To simplify one’s life does not only involve subtraction or removing unnecessary baggage, disordered attachments, and excesses. This is only part of the process. To simplify one’s life also involve addition – increasing our knowledge about ourselves, opening our hearts and minds to life-giving relationships, increasing the depth of our intimacy with God, etc.

To simplify one’s life also involves division and multiplication. We should learn to celebrate life. Our joys, our hopes, our faith have to multiply so that they will touch the lives of as many people as possible.  However this can only happen if we are willing to share ourselves, continually allow ourselves to be broken for others like Jesus does in the Eucharist.
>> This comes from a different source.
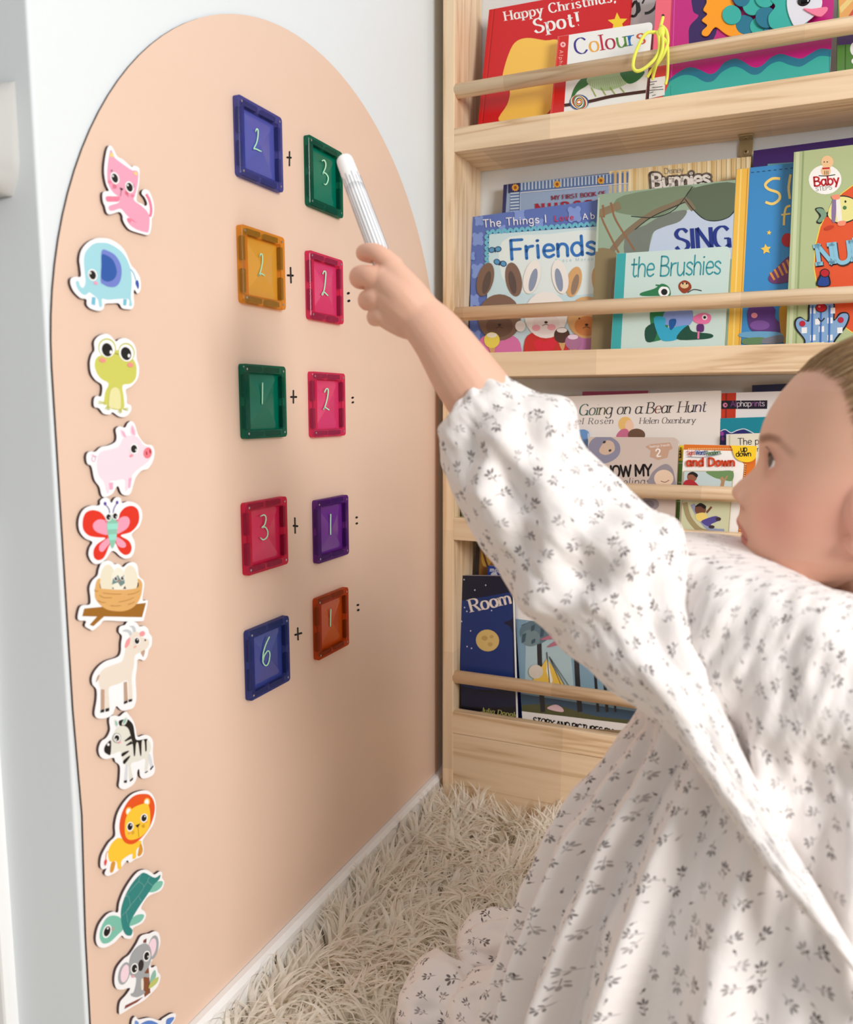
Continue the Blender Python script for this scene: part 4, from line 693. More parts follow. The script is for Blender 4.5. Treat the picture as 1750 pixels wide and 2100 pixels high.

Yes, the simplifying process is an on-going process. It does not only happen during the lenten season of the Church or of our lives but also during Advent, Christmas, Easter, and even in Ordinary time.

Simple life

Last month, our librarian invited some of us to the Book Sale at SM Megamall. In the car, I casually mentioned that it was my first time to visit Megamall again since I came back from my study. One staff from our Art Section asked me “So to which SM’s do you go?” I said “I always go to SM City North.” She said “Dun lang?” (Just there?). Amused by the incredulity in her voice I readily supplied “Oh, I also go to the other side, in Trinoma”, feeling a little proud of myself [Trinoma is just opposite SM North and is considered to be more upscale]. “Ay ganun, napakasimple naman ng buhay mo” (Is that so? Your life’s too simple). I was dumbfounded. I didn’t know what to make of the sweeping assessment of my life. I was tempted to put her on the defensive, but I catch myself. I actually managed to convince myself the comment was a cliché so I sealed my lips. Of course I was also avoiding the follow up question “So, how often do you go to SM North?” and another possible follow up “So, where and how do you spend your weekend?”
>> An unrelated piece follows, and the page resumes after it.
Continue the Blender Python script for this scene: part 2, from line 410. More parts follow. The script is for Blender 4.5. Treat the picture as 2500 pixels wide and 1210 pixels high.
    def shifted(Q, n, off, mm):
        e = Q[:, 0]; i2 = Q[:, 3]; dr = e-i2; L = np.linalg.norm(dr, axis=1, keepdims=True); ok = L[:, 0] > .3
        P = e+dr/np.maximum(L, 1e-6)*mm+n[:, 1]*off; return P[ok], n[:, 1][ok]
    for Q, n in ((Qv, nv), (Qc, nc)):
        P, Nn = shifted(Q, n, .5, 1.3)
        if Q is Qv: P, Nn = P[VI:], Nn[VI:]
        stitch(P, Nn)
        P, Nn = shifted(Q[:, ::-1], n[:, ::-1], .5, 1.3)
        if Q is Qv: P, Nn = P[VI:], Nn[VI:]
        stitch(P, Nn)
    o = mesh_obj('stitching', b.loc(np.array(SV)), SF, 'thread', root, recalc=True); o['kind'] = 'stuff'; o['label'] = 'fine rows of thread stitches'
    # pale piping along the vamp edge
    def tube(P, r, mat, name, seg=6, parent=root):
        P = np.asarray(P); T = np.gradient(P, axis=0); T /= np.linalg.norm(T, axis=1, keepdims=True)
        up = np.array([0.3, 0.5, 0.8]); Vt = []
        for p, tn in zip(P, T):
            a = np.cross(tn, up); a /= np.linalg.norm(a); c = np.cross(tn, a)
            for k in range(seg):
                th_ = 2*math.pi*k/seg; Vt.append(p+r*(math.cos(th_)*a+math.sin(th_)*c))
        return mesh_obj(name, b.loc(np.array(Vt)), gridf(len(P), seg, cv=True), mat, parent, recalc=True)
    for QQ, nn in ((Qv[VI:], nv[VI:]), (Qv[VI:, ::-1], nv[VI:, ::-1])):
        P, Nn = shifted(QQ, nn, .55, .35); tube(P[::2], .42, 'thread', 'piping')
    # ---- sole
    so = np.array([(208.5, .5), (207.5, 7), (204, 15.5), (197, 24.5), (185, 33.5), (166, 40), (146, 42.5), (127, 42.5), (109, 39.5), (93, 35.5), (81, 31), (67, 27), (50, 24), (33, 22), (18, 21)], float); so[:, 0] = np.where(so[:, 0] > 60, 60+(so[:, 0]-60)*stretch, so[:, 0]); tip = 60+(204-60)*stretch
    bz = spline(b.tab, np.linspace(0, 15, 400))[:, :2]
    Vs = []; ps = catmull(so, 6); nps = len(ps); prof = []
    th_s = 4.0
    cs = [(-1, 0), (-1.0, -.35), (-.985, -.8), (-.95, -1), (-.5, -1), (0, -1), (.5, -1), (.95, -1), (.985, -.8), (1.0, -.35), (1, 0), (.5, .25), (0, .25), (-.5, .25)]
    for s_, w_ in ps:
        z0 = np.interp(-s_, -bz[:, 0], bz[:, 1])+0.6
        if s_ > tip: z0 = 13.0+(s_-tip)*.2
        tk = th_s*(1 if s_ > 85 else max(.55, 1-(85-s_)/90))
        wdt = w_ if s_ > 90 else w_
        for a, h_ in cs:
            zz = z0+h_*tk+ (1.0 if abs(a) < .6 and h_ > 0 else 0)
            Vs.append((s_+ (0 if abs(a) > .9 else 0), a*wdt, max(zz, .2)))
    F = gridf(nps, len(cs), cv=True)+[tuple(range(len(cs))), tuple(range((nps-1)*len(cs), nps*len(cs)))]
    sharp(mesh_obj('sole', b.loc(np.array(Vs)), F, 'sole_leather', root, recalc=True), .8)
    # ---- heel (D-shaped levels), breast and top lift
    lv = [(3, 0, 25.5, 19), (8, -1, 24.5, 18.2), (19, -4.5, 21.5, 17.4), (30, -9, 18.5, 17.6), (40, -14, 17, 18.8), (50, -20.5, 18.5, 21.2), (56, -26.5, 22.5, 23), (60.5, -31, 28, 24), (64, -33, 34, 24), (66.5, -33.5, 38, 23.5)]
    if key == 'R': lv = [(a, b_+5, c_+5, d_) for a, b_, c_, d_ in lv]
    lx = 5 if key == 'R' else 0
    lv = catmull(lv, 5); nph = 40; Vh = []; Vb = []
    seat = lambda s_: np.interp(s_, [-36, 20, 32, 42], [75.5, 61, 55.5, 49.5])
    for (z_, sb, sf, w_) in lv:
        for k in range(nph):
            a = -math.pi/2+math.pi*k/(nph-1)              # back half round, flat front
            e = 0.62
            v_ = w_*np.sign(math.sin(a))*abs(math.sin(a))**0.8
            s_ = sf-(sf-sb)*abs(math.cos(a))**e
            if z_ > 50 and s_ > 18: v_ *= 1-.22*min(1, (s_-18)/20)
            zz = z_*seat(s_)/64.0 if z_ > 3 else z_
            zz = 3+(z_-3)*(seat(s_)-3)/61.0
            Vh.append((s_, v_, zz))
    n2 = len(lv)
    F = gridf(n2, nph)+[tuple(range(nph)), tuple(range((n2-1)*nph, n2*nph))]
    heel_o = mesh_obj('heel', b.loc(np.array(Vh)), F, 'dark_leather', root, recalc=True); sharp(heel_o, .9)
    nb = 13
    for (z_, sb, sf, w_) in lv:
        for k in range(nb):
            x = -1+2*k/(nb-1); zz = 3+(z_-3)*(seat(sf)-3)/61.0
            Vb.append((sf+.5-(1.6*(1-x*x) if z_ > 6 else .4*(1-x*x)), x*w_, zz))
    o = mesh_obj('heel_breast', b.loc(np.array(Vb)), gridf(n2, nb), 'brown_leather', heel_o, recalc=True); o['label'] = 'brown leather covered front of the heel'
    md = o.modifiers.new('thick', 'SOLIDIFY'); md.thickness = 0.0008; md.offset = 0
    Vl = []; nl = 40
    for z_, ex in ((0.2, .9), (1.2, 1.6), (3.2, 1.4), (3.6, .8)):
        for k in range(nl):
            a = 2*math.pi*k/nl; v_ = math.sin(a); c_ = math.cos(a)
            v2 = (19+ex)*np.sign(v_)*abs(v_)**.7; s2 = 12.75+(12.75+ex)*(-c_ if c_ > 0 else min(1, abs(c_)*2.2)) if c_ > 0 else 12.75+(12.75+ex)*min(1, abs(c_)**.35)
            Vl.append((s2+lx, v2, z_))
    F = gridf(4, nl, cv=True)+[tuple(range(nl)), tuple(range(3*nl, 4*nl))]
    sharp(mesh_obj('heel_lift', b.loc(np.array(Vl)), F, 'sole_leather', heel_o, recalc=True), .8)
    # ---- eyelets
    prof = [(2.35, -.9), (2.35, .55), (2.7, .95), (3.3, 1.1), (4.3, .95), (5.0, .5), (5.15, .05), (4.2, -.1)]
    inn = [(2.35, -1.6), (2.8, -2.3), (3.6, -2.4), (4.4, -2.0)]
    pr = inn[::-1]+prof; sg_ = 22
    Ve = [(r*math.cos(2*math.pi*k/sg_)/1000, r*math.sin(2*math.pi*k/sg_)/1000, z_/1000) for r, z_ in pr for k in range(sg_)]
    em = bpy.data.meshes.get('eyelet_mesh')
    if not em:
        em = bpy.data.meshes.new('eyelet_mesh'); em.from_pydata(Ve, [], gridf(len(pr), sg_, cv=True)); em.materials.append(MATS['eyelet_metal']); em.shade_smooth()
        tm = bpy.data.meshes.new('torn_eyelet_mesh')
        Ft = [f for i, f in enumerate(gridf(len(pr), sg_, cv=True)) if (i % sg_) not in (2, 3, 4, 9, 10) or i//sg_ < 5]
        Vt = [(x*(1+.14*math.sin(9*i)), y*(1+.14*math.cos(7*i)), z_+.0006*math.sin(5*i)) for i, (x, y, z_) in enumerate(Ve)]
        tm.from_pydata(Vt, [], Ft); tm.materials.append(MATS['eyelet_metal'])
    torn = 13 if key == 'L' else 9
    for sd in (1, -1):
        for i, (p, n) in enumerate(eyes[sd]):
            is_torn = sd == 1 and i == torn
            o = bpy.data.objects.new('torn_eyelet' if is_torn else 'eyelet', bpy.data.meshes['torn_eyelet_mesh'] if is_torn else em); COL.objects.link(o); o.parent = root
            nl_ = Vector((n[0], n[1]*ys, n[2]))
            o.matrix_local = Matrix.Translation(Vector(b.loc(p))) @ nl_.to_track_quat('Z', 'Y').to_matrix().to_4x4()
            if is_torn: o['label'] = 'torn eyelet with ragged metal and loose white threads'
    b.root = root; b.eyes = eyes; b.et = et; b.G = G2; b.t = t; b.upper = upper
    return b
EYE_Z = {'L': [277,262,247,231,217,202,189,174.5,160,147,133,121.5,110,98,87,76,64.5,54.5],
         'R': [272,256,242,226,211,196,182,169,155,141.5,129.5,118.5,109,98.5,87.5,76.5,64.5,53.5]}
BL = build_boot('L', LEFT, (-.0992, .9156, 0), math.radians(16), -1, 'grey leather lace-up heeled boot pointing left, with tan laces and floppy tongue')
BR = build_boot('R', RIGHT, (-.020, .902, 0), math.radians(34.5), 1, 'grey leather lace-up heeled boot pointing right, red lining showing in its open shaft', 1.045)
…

In mathematics to simplify an algebraic expression is to express it in its most basic form. This is done by performing all the operations shown in the expression that has made it look complicated. The simplified form is still equivalent to the original expression. That is, the value of the original expression and its simplified form are equal. For example, the simplified form of the expression {5[2(2x^2)+3x] – 20x^2}/15 is the expression x.
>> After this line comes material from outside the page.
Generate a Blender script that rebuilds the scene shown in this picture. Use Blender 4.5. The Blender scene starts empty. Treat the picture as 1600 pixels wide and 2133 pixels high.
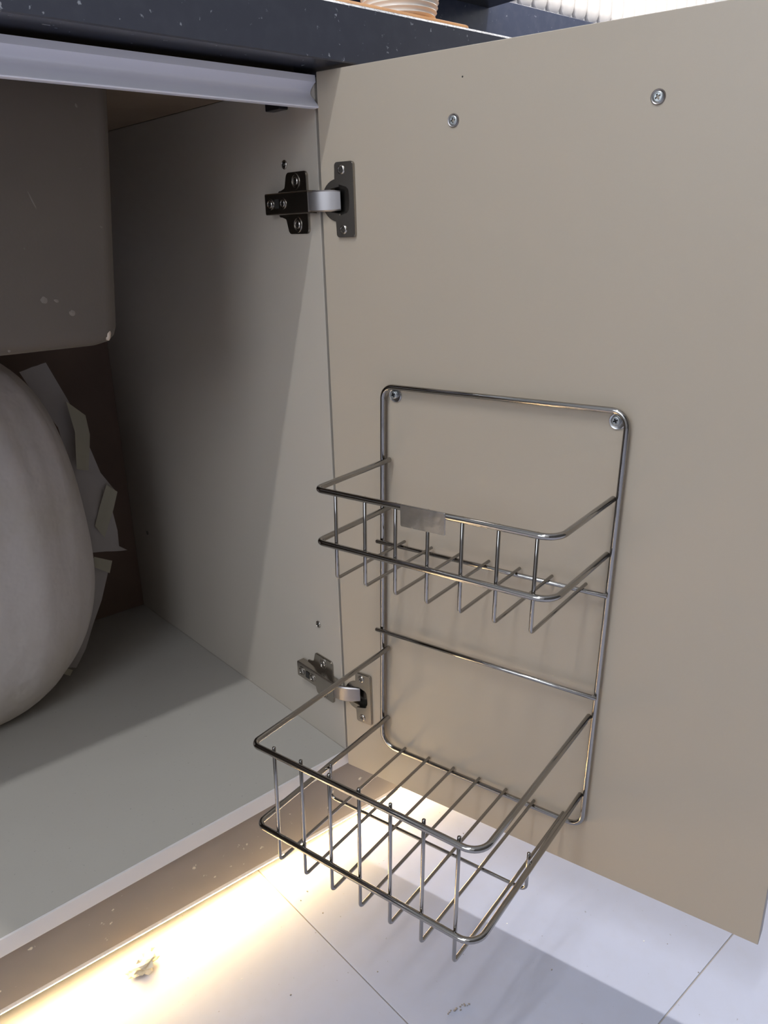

The simplified form of an expression is easier to interpret. It also frees the mathematician to transform it into other expressions should there be other quantities and relationships that need to be represented. I think this is true not only in math but also in life. We hear the call of vocation only later in life when our experiences and choices have already made us a little more “complicated”. Vocation is God’s invitation for us to be simplified. Our yes to the call is our yes to the simplifying process. In our simplified form, God will have a free-hand of transforming us back to His original plan for us without having to deal with our protestations. To live out our vocation therefore is not just live out an aspect of our life. To live it is to live our life. Our vocation is our life.

Paul received his invitation to the simplifying process in Damascus. This encounter made him re-read his life. It transformed him to what he was called to be when he was still in his mother’s womb. He wrote in Galatians 1: 13-16

You have heard, I know, the story of my former way of life in Judaism. You know that I went to extremes … But the time came when he who had set me apart before I was born and called me by his favour chose to reveal his Son to me , that I might spread to the Gentiles the good tidings concerning him.

After the Damascus experience there was no stopping this apostle to the gentiles. It was now Jesus or nothing for the man. To live one’s vocation therefore is to live in simplified form. This will allow Jesus a freehand to fashion us in Him so that we can participate in God’s plan of redemption like St. Paul did.

If only the simplifying process is as easy as going to just the nearest SM branch.